Monday Open Line


January is Financial Wellness Month, appropriately timed to the confluence of New Year’s resolutions and holiday bills. It’s a time to set new goals for financial freedom and moderation in spending; for people to understand the benefits of “paying yourself first.” A financial advisor can help shape money management goals, pointing out the power of compound interest to work for you in savings, and against you in debt. Americans have a per capita income average of nearly $27,000 or $81,000 for families. There are some 155,000 personal financial advisors in the U.S., helping Americans reach their goals, and turn that income into more net worth. You can find more facts about America from the U.S. Census Bureau, online at <www.census.gov>.

Sunday, January 13th. Couch potatoes can trace their roots to this date in 1928, when three experimental television sets were installed in private homes in Schenectady, New York. Not that there was much to see, the test broadcast by General Electric and RCA being of a woman smoking, followed by a man playing a ukulele. The first home receivers — screens were only 1½ inches square; a far cry from today’s theater-sized flat screens. And in another departure from 1928, the percentage of U.S. households with TV sets now has held steady for many years at over 98 percent. Even with heavy foreign competition, U.S. manufacturers ship close to $1.2 billion worth of TV sets annually. Profile America is in its 16th year as a public service of the U.S. Census Bureau.

Saturday, January 12th. Near this date in 49 B.C., Julius Caesar, leading the 13th Roman legion, crossed the Rubicon, a minor river in northeastern Italy, marking a boundary south of which a Roman general could not bring his troops. Crossing the Rubicon, which has since come to mean passing a point of no return, precipitated a civil war. Caesar triumphed, ending the Roman republic and launching imperial Rome.

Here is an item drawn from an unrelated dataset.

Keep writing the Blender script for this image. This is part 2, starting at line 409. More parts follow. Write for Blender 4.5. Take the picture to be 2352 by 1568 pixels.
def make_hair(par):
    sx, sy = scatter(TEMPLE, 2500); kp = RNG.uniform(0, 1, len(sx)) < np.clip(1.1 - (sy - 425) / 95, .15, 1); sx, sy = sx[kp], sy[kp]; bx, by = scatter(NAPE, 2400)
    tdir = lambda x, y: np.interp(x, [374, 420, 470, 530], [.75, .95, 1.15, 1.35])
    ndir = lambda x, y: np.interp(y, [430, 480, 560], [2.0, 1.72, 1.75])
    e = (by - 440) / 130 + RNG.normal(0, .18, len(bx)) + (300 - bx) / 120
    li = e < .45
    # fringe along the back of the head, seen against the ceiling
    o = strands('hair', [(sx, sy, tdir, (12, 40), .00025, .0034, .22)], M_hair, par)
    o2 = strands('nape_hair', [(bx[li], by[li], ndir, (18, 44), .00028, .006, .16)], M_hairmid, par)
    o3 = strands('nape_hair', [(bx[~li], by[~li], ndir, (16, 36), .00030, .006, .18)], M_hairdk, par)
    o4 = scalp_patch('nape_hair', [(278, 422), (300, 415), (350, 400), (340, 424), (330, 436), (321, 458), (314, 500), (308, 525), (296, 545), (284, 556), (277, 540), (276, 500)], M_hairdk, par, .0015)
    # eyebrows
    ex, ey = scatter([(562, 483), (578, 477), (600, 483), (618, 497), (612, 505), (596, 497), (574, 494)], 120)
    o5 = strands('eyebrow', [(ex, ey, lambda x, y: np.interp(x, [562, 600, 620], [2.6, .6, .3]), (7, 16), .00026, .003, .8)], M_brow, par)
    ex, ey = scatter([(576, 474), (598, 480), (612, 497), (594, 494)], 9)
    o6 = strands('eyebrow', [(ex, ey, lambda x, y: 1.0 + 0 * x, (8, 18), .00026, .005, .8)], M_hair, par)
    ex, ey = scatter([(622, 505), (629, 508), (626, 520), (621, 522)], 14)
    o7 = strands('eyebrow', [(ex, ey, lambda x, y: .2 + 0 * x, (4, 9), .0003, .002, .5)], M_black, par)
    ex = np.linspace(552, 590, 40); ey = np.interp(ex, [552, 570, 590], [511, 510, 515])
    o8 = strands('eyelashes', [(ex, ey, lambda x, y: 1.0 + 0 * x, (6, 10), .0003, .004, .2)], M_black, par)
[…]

Many generations later, the descendants of the Romans crossed a more formidable water barrier: the Atlantic Ocean. In 1832, three Italians were recorded as immigrants to the U.S.; by 1914, that number peaked at over 283,000. Today there are nearly 17.5 million Americans of Italian ancestry, around 5½ percent of the population. Profile America is in its 16th year as a public service of the U.S. Census Bureau.